Aerodrome Finance (AERO)

Key points:

  • At the time of writing, AERO traded at $1.32, up 9.40% in the past 24 hours, outperforming a broadly weaker market.

  • Price held above the Bollinger midline while CMF remained positive at 0.13, signaling capital inflows and continued buying interest.

What you should know:

AERO extended its bullish momentum, with candles staying firmly above the Bollinger mid-band and volatility expanding as the upper band stretched toward $1.60. Volume stayed healthy, reflecting strong demand, while CMF readings confirmed sustained inflows into the asset. This setup pointed to robust market participation even after a multi-day surge. On the news front, AERO gained traction after Coinbase integrated Aerodrome’s DEX into its app on August 8, unlocking access to 100M+ users. This boosted liquidity and cemented AERO’s position as the leading DEX on Coinbase’s Base chain. Derivatives inflows also rose, with open interest topping $100M, showing leveraged optimism. For now, the key level to monitor is $1.25 support; holding above it could keep bulls in control for a potential retest of the $1.46 resistance zone.

Key points:

  • AAVE was last seen trading at $290, up 4.89% in the past 24 hours despite broader market softness.

  • Price sat beneath the 9‑day SMA, while the Awesome Oscillator printed smaller red bars and volume stayed light.

What you should know:

AAVE bounced intraday but remained under its 9‑day SMA, which acted as near‑term overhead pressure. The Awesome Oscillator’s red bars shortened, indicating that bearish momentum had eased even as it stayed negative. Turnover was modest versus earlier August spikes, suggesting a cautious recovery rather than a high‑conviction surge. On the catalyst side, AaveDAO’s approval to license V3 for Kraken’s Ink L2 with a 5% revenue share supported sentiment, while anticipation around an upcoming Aave V4 public testnet added a speculative bid. For confirmation, bulls need to reclaim the 9‑day SMA near $303; if rejected, $289–$290 and the recent swing low near $276 are the supports to watch.

Toncoin (TON)

Key points:

  • At press time, TON was trading at $3.28, marking a 1.7% daily gain.

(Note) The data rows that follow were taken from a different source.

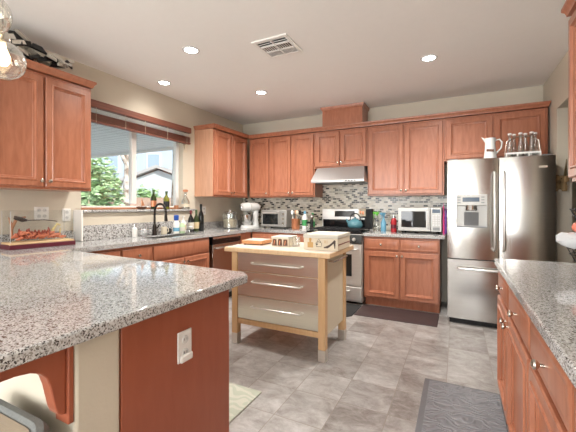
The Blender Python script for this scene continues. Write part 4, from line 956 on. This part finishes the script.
m_ = MB(); m_.tube([(-0.035, y_, 0.03), (-0.04, y_, 0.06), (-0.015, y_, 0.072), (0.012, y_, 0.06), (0.008, y_, 0.03)], 0.002, 5, True); m_.tube([(-0.03, y_, 0.068), (-0.014, y_, 0.095), (0.004, y_, 0.068)], 0.002, 5); m_.ball((-0.03, y_, 0.05), 0.008, 8, (1, 0.2, 1))
obj('handbag_print', m_, 'ink', sb)
obj('high_heel_print', MB().prism([(0.03, 0.02), (0.065, 0.02), (0.085, 0.035), (0.115, 0.06), (0.122, 0.02), (0.128, 0.02), (0.132, 0.085), (0.12, 0.09), (0.10, 0.068), (0.075, 0.048), (0.045, 0.034), (0.03, 0.028)], 'Y', y_, -0.0005), 'ink', sb)
m_ = MB(); [m_.tube([(0.035+k*0.012, y_, 0.06), (0.035+k*0.012, y_, 0.085)], 0.002, 5) for k in range(3)]; obj('lipstick_print', m_, 'gold_ink', sb)

# ---------------------------------------------------------------- mats
mt_ = thing('kitchen_mat', 'large grey embossed cushioned mat on floor by right cabinets', 'mat', (-0.21, 1.55, 0.0005))
obj('mat_edge', MB().rings([[(i, i, z), (0.49-i, i, z), (0.49-i, 1.07-i, z), (i, 1.07-i, z)] for i, z in ((0, 0), (0.003, 0.006), (0.02, 0.014))]), 'mat_border', mt_)
obj('mat_surface', box(0.035, 0.455, 0.035, 1.035, 0.0142, 0.016), 'mat_emboss', mt_)
o = obj('floor_mat', MB().rings([[(i-0.44, i-0.2, z), (0.44-i, i-0.2, z), (0.44-i, 0.255-i, z), (i-0.44, 0.255-i, z)] for i, z in ((0, 0), (0.004, 0.008), (0.012, 0.011))]), 'rubber_mat_brown', loc=(-0.625, 3.985, 0.0005)); tag(o, 'dark brown floor mat in front of microwave base cabinet', 'mat')
o = obj('floor_mat', MB().rings([[(-0.42+i, -0.29+i, z), (0.27-i, -0.29+i, z), (0.35-i, -0.2+i, z), (0.35-i, 0.24-i, z), (-0.42+i, 0.24-i, z)] for i, z in ((0, 0), (0.004, 0.007), (0.012, 0.009))]), 'mat_black', loc=(-1.42, 3.93, 0.0005)); tag(o, 'black floor mat in front of the gas range', 'mat')
o = obj('area_rug', box(-0.8, 0.61, -0.28, 0.30, 0, 0.01), 'rug_pattern', loc=(-1.78, 1.625, 0.0005), bevel=0.003); tag(o, 'pale green patterned rug behind the peninsula', 'rug')

# ---------------------------------------------------------------- ceiling things
cl = None
for x, y, pw_, lab in ((-2.156, 2.316, 105, 'recessed ceiling light nearest camera at top left, left of the vent'), (-3.0, 2.79, 14, 'recessed ceiling light close to the window wall'), (-2.18, 3.573, 120, 'recessed ceiling light nearest the back wall'), (-0.241, 3.467, 130, 'recessed ceiling light at right, in front of refrigerator')):
    if cl is None:
        cl = thing('recessed_light', '', 'ceiling light')
        obj('trim_ring', MB().rings([[(0.86*r_*math.cos(2*PI*i/28), 0.86*r_*math.sin(2*PI*i/28), z) for i in range(28)] for r_, z in ((0.088, 0), (0.086, -0.006), (0.07, -0.007), (0.064, -0.001))], False, False), 'white_gloss', cl)
        obj('lens', MB().lathe([(0.054, -0.003), (0.054, -0.001)], (0, 0, 0), 28), 'downlight', cl)
        o = cl
    else: o = copy_thing(cl)
    o.location = (x, y, ZC); o['label'] = lab; o['group'] = 'recessed ceiling lights'
    light('downlight_beam', 'SPOT', (x, y, ZC-0.03), (0, 0, 0), pw_, (1, 0.955, 0.89), spot_size=math.radians(150), spot_blend=0.9, shadow_soft_size=0.06)
vt = thing('ceiling_vent', 'white square ceiling air vent with dark louvres', 'vent', (-1.42, 2.61, ZC))
VS = 0.17
m_ = MB(); m_.box(-VS, VS, -VS, -VS+0.03, -0.012, 0); m_.box(-VS, VS, VS-0.03, VS, -0.012, 0); m_.box(-VS, -VS+0.03, -VS+0.03, VS-0.03, -0.012, 0); m_.box(VS-0.03, VS, -VS+0.03, VS-0.03, -0.012, 0)
m_.box(-0.006, 0.006, -VS+0.03, VS-0.03, -0.012, 0)
for y in (-0.05, 0.05): m_.box(-VS+0.03, VS-0.03, y-0.006, y+0.006, -0.0119, 0)
obj('frame', m_, 'white_paint', vt)
obj('duct', box(-VS+0.03, VS-0.03, -VS+0.03, VS-0.03, -0.002, 0.0), 'vent_dark', vt)
m_ = MB()
for k in range(5):
    if k % 2 == 0: m_.prism([(-0.1285+k*0.016, -0.003), (-0.1285+k*0.016, -0.009), (-0.127+k*0.016, -0.009), (-0.127+k*0.016, -0.003)], 'X', -0.14, 0.14)
    m_.prism([(0.064+k*0.016, -0.011), (0.072+k*0.016, -0.003), (0.078+k*0.016, -0.003), (0.07+k*0.016, -0.011)], 'X', -0.14, 0.14)
for k in range(13): m_.prism([(-0.128+k*0.0212, -0.003), (-0.128+k*0.0212, -0.0085), (-0.1225+k*0.0212, -0.0085), (-0.1225+k*0.0212, -0.003)], 'Y', -0.044, 0.044)
obj('louvres', m_, 'white_paint', vt)
# glass pendants
for x, y, z, lab in ((-1.94, 0.815, 1.948, 'clear glass globe pendant, lower of two at top left corner'), (-1.87, 0.725, 2.115, 'clear glass globe pendant, higher of two at top left corner')):
    t = thing('globe_pendant', lab, 'pendant lamp', (x, y, z), 0, 'glass globe pendants')
    R_ = 0.092
    obj('globe', MB().lathe([(R_*math.sin(a), -R_*math.cos(a)) for a in [PI*i/16 for i in range(1, 15)]], (0, 0, 0), 28), 'globe_glass', t)
    obj('globe_lip', MB().tube([(0.034*math.cos(a), 0.034*math.sin(a), 0.0855) for a in [2*PI*i/20 for i in range(20)]], 0.003, 6, True), 'nickel', t)
    obj('socket', MB().lathe([(0.028, 0.082), (0.03, 0.092), (0.03, 0.12), (0.012, 0.15)], (0, 0, 0), 16), 'nickel', t)
    obj('bulb', MB().lathe([(0.012, 0.0818), (0.014, 0.06), (0.03, 0.02), (0.03, 0.0), (0.018, -0.022), (0.004, -0.028)], (0, 0, 0), 16), 'bulb', t)
    obj('cord', MB().tube([(0, 0, 0.145), (0, 0, ZC-z-0.02)], 0.003, 6), 'black_matte', t)
    obj('ceiling_plate', MB().lathe([(0.05, ZC-z-0.022), (0.055, ZC-z-0.012), (0.055, ZC-z)], (0, 0, 0), 20), 'nickel', t)

# ---------------------------------------------------------------- right side things
fb_ = thing('dried_bouquet', 'bunch of dried flowers hanging upside down on wall beside refrigerator', 'dried flowers', (0.965, 4.2, 1.42))
m_ = MB()
for k in range(10): m_.tube([(0, 0, 0.3), (random.uniform(-0.02, 0.0), random.uniform(-0.03, 0.03), 0.15), (random.uniform(-0.08, -0.01), random.uniform(-0.07, 0.05), random.uniform(0.0, 0.1))], 0.003, 5)
obj('stems', m_, 'dried_leaf', fb_)
m_ = MB(); [m_.ball((random.uniform(-0.09, -0.015), random.uniform(-0.07, 0.05), random.uniform(0.0, 0.12)), random.uniform(0.02, 0.034), 8, (1, 1, 1.3)) for k in range(16)]
obj('blossoms', m_, 'dried_flower', fb_)
wr = thing('wire_basket_stand', 'black two tier wire basket stand at right edge on granite counter', 'basket stand', (0.68, 2.36, IT))
def wbasket(z, r):
    m_ = MB()
    for rr, zz in ((r, z+0.07), (r*0.9, z+0.035), (r*0.75, z), (r*0.4, z)): m_.tube([(rr*math.cos(a), rr*math.sin(a), zz) for a in [2*PI*i/24 for i in range(24)]], 0.003, 5, True)
    for k in range(16):
        a = 2*PI*k/16; m_.tube([(0.03*math.cos(a), 0.03*math.sin(a), z), (r*0.75*math.cos(a), r*0.75*math.sin(a), z), (r*math.cos(a), r*math.sin(a), z+0.07)], 0.002, 5)
    return m_
obj('lower_basket', wbasket(0.035, 0.135), 'iron', wr); obj('upper_basket', wbasket(0.25, 0.12), 'iron', wr)
m_ = MB(); m_.tube([(0, 0, 0.035), (0, 0, 0.46)], 0.005, 8); m_.tube([(0.03*math.cos(a), 0, 0.49+0.03*math.sin(a)) for a in [2*PI*i/14 for i in range(14)]], 0.004, 6, True)
for k in range(3): a = 2*PI*k/3; m_.tube([(0.09*math.cos(a), 0.09*math.sin(a), 0.033), (0.11*math.cos(a), 0.11*math.sin(a), 0.003)], 0.004, 6)
obj('pole', m_, 'iron', wr)
cl_ = thing('paper_bag', 'crumpled white bag spilling over the lower wire basket', 'bag', (0.585, 2.30, IT+0.1105)); cl_.scale = (0.85, 0.85, 0.72)
m_ = MB(); rs = []
for j, (z, r_) in enumerate(((0.0, 0.035), (0.02, 0.075), (0.05, 0.095), (0.085, 0.08), (0.11, 0.045))):
    rs.append([((r_*(1+0.14*math.sin(5*a+j)))*math.cos(a)*1.1-0.01*j, (r_*(1+0.12*math.cos(4*a+2*j)))*math.sin(a)*0.7, z+0.008*math.sin(3*a+j)) for a in [2*PI*i/28 for i in range(28)]])
m_.rings(rs); obj('bag_body', m_, 'cloth_white', cl_)
for x, y, z, lab in ((0.58, 2.30, IT+0.228, 'round peach coloured fruit on the white bag, left of pair'), (0.64, 2.285, IT+0.226, 'round peach coloured fruit on the white bag, right of pair')):
    t = thing('peach', lab, 'fruit', (x, y, z-0.035), 0, 'peaches in wire basket'); obj('flesh', MB().ball((0, 0, 0.03), 0.03, 16, (1, 1, 0.94)), 'peach', t); obj('stem', MB().tube([(0, 0, 0.055), (0.003, 0, 0.066)], 0.002, 5), 'branch', t)
for x, y, lab in ((0.625, 2.34, 'pale yellow onion at left of the upper wire basket'), (0.695, 2.30, 'pale yellow onion in middle of the upper wire basket')):
    t = thing('onion', lab, 'onion', (x, y, IT+0.2535), 0, 'onions in the upper wire basket'); obj('bulb', MB().lathe([(0.006, 0), (0.03, 0.012), (0.037, 0.032), (0.025, 0.056), (0.008, 0.068), (0.004, 0.085)], (0, 0, 0), 16), 'straw', t)

# ---------------------------------------------------------------- bar stool under the overhang
st = thing('bar_stool', 'grey and tan low backed bar stool tucked under the peninsula overhang', 'bar stool', (-1.165, 0.325, 0))
def rr(a, b, r, n=6):
    pts = []
    for cx_, cy_, a0 in ((a-r, b-r, 0), (-a+r, b-r, PI/2), (-a+r, -b+r, PI), (a-r, -b+r, 1.5*PI)):
        for k in range(n+1): pts.append((cx_+r*math.cos(a0+PI/2*k/n), cy_+r*math.sin(a0+PI/2*k/n)))
    return pts
m_ = MB(); m_.rings([[(x*s_, y*s_, z) for x, y in rr(0.135, 0.135, 0.06)] for z, s_ in ((0.50, 0.9), (0.51, 1), (0.57, 1.02), (0.59, 0.95), (0.596, 0.7))])
obj('seat', m_, 'chair_tan', st)
o_ = rr(0.205, 0.215, 0.085, 8)
path = [(0.205, -0.10)] + o_[:18] + [(-0.205, -0.10)]
m_ = MB(); rs = []; L_ = len(path)
for k, (x, y) in enumerate(path):
    u = k/(L_-1); zt = 0.585+0.07*math.sin(PI*u)**0.7; d_ = Vector((x, y)).normalized()*0.045
    rs.append([(x-d_.x, y-d_.y, 0.49), (x-d_.x*0.1, y-d_.y*0.1, 0.49), (x, y, zt-0.02), (x-d_.x*0.3, y-d_.y*0.3, zt-0.004), (x-d_.x*0.7, y-d_.y*0.7, zt-0.004), (x-d_.x, y-d_.y, zt-0.02)])
m_.rings(rs); obj('low_back', m_, 'chair_grey', st)
m_ = MB(); rs = []
for k, (x, y) in enumerate(path):
    u = k/(L_-1); zt = 0.575+0.065*math.sin(PI*u)**0.7; d_ = Vector((x, y)).normalized()
    p0 = Vector((x, y))-d_*0.0455; p1 = Vector((x, y))-d_*0.06
    rs.append([(p1.x, p1.y, 0.5), (p0.x, p0.y, 0.5), (p0.x, p0.y, zt), (p1.x, p1.y, zt-0.012)])
m_.rings(rs); obj('inner_lining', m_, 'chair_tan', st)
for sx in (-0.13, 0.13):
    for sy in (-0.13, 0.13): obj('leg', MB().tube([(sx, sy, 0.5), (sx*1.3, sy*1.3, 0.0)], [0.02, 0.014], 10), 'dark_brown', st)
obj('footrest', MB().tube([(x, y, 0.2) for x, y in rr(0.156, 0.156, 0.012, 2)], 0.008, 6, True), 'nickel', st)
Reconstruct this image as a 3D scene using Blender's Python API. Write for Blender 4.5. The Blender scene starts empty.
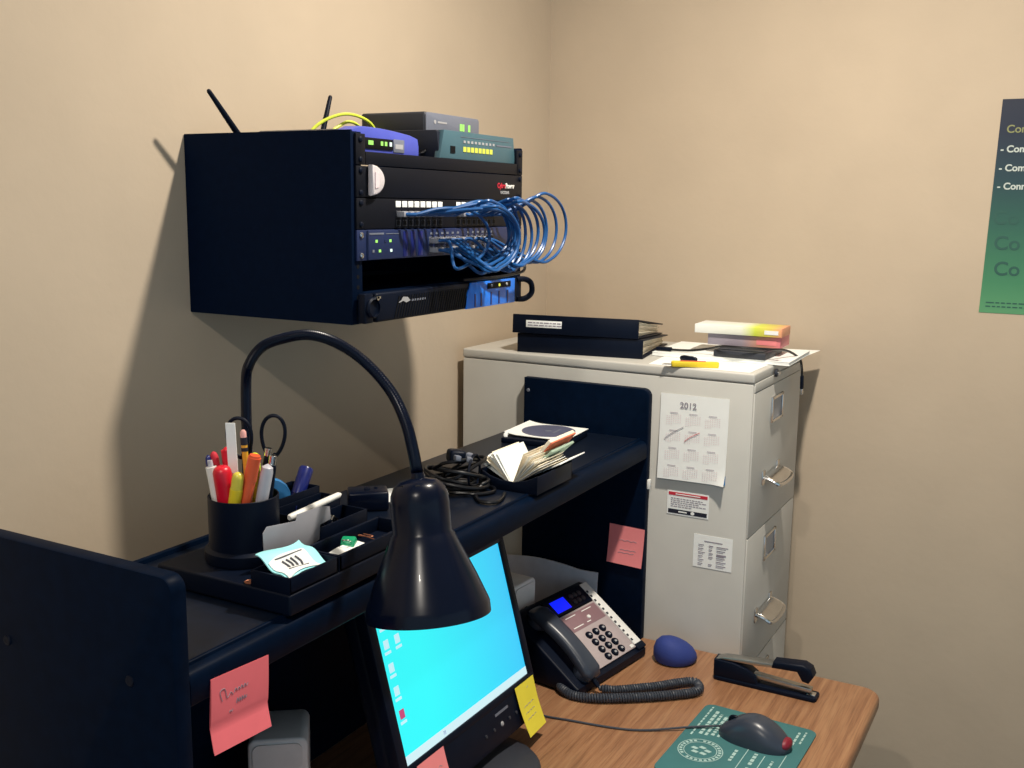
import bpy, bmesh, math, random
from mathutils import Vector, Matrix, Euler
R_ = math.radians
rnd = random.Random(7)
scene = bpy.context.scene
COL = scene.collection

# ------------------------------------------------------------------ materials
def lin(h):
    h = h.lstrip('#')
    v = [int(h[i:i+2], 16)/255 for i in (0, 2, 4)]
    return tuple((c/12.92 if c <= .04045 else ((c+.055)/1.055)**2.4) for c in v) + (1,)

def mat(name, hexc, rough=.5, metal=0, var=.06, scale=30, bump=0, spec=.5, emit=0, alpha=1, trans=0, coat=0):
    m = bpy.data.materials.new(name); m.use_nodes = True
    nt = m.node_tree; b = nt.nodes['Principled BSDF']
    c = lin(hexc)
    b.inputs['Roughness'].default_value = rough
    b.inputs['Metallic'].default_value = metal
    b.inputs['Specular IOR Level'].default_value = spec
    b.inputs['Transmission Weight'].default_value = trans
    b.inputs['Coat Weight'].default_value = coat
    b.inputs['Alpha'].default_value = alpha
    tc = nt.nodes.new('ShaderNodeTexCoord')
    no = nt.nodes.new('ShaderNodeTexNoise'); no.inputs['Scale'].default_value = scale; no.inputs['Detail'].default_value = 4
    nt.links.new(tc.outputs['Object'], no.inputs['Vector'])
    rp = nt.nodes.new('ShaderNodeValToRGB')
    rp.color_ramp.elements[0].position = .3; rp.color_ramp.elements[1].position = .7
    rp.color_ramp.elements[0].color = tuple(max(0, x*(1-var)) for x in c[:3]) + (1,)
    rp.color_ramp.elements[1].color = tuple(min(1, x*(1+var)) for x in c[:3]) + (1,)
    nt.links.new(no.outputs['Fac'], rp.inputs['Fac'])
    nt.links.new(rp.outputs['Color'], b.inputs['Base Color'])
    if bump:
        bp = nt.nodes.new('ShaderNodeBump'); bp.inputs['Strength'].default_value = bump; bp.inputs['Distance'].default_value = .002
        n2 = nt.nodes.new('ShaderNodeTexNoise'); n2.inputs['Scale'].default_value = scale*8; n2.inputs['Detail'].default_value = 3
        nt.links.new(tc.outputs['Object'], n2.inputs['Vector'])
        nt.links.new(n2.outputs['Fac'], bp.inputs['Height']); nt.links.new(bp.outputs['Normal'], b.inputs['Normal'])
    if emit:
        for l in list(b.inputs['Base Color'].links): nt.links.remove(l)
        b.inputs['Base Color'].default_value = (c[0]*.1, c[1]*.1, c[2]*.1, 1)
        b.inputs['Emission Color'].default_value = c; b.inputs['Emission Strength'].default_value = emit
    return m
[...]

  • The Parabolic SAR stayed above the candles, while the RSI dipped below 50 and volumes remained muted.

What You Should Know:

Toncoin’s rebound came as it slightly outperformed the wider crypto market. The Parabolic SAR above price reflected ongoing downside pressure, even though the latest daily candle turned green. RSI slipped into the sub-50 zone, pointing to fading momentum, while volumes stayed low, suggesting limited conviction behind the bounce. On the fundamental side, news of Verb Technology’s $558M plan to accumulate TON as a treasury reserve asset added a strong institutional narrative, bolstering long-term confidence. Additional developments like Ledger Live’s staking integration improved retail access. TON now faces immediate resistance near $3.39, with support lying around $3.20. A decisive close above resistance could reignite bullish sentiment.